Beginning in the 1970s, parents sought to render school boards, teachers, and other educational staff members liable for the inability of their children to perform well in school, charging a variety of school officials with educational malpractice in disputes over pedagogical methods and student outcomes. Plaintiffs have tried unsuccessfully to rely on the concept of malpractice, a term used to refer to negligence by professionals, such as doctors and lawyers who fail to meet their duties to clients and cause them harm.

To date, all efforts to establish educational malpractice as a tort in regular educational settings have been fruitless insofar as it is “a tort theory beloved of commentators, but not of courts” (Ross v. Creighton University, 1990, p. 1327). Among the reasons why the purported tort of educational malpractice has failed in disputes arising in the context of regular educational settings is that teachers, unlike professionals who ordinarily face changes of malpractice, do not typically work in one-to-one relationships with students, have virtually no discretion in selecting which students they teach and serve, and have little ability to set their own rules of professional conduct.

Moreover, plaintiffs in regular education have been unable to establish that school officials committed malpractice because almost as a matter of public policy, when applying the rules of negligence, practical issues arise, such as the duty that students and parents share to ensure that learning occurs, coupled with questions of apportioning liability for the alleged failings of educators. If, for example, secondary school students in regular education classes are unable to read at grade level, it is unclear how much they, their parents, and teachers at a variety of grade levels should share the fault.

At the same time, since students have explicit statutory rights under the Individuals with Disabilities Education Act, some courts (M. C. on Behalf of J. C. v. Central Regional School District, 1996a, 1996b), but not all (Suriano v. Hyde Park Central School District, 1994), have permitted claims filed on their behalf to proceed, even though jurists refused to identify such cases as educational malpractice. Rather, when dealing with disputes that arise in the context of special education, courts are apparently more willing to grant plaintiffs some relief because they are safeguarding well-established statutory rights. In disagreements over special education, courts have granted prevailing plaintiffs relief in the form of compensatory services, such as extended day- or year-long programming to compensate for the denial of services and attorney fees to cover the costs associated with filing suit to protect their rights.

In perhaps the best-known early case involving educational malpractice, parents in California unsuccessfully claimed that school officials improperly allowed their son, who could read only at the eighth-grade level, to graduate from high school (Peter W. v. San Francisco Unified School District, 1976). The plaintiffs sought relief because even though the student graduated after attending school for 12 years, he was qualified to work only at jobs requiring little or no ability to read or write.
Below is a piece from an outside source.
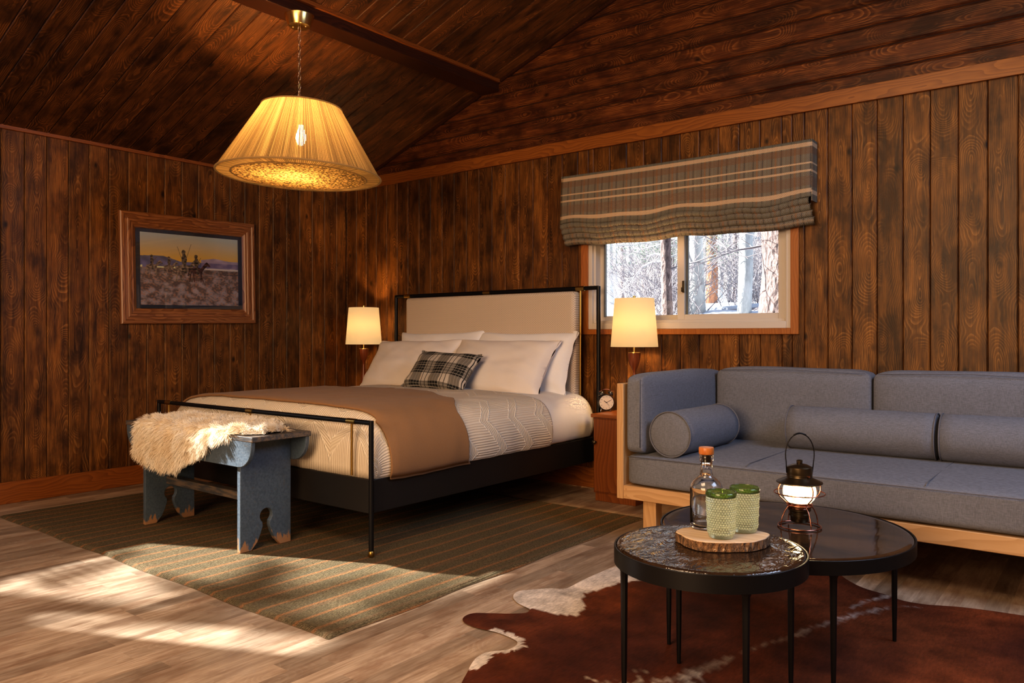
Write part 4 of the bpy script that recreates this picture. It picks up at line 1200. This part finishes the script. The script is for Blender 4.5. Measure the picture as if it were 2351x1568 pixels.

An appellate court, in rejecting the suit, engaged in a lengthy review of the duty-of-care concept in the law of negligence. The court reasoned that the legal claim could not proceed since there was no workable rule of care against which to measure the alleged misconduct of school officials, no injury within the meaning of the law of negligence, and no perceptible connection between the conduct of teachers and other staff in relation to the injuries that the student alleged had incurred. In other words, the court found that insofar as the student's claims were too amorphous, they could not proceed under a theory of negligence. The court also dismissed a charge of intentional misrepresentation because even though the student and his parents had the opportunity to do so, they were unable to provide facts demonstrating that they had relied on the alleged misrepresentations that the educators made.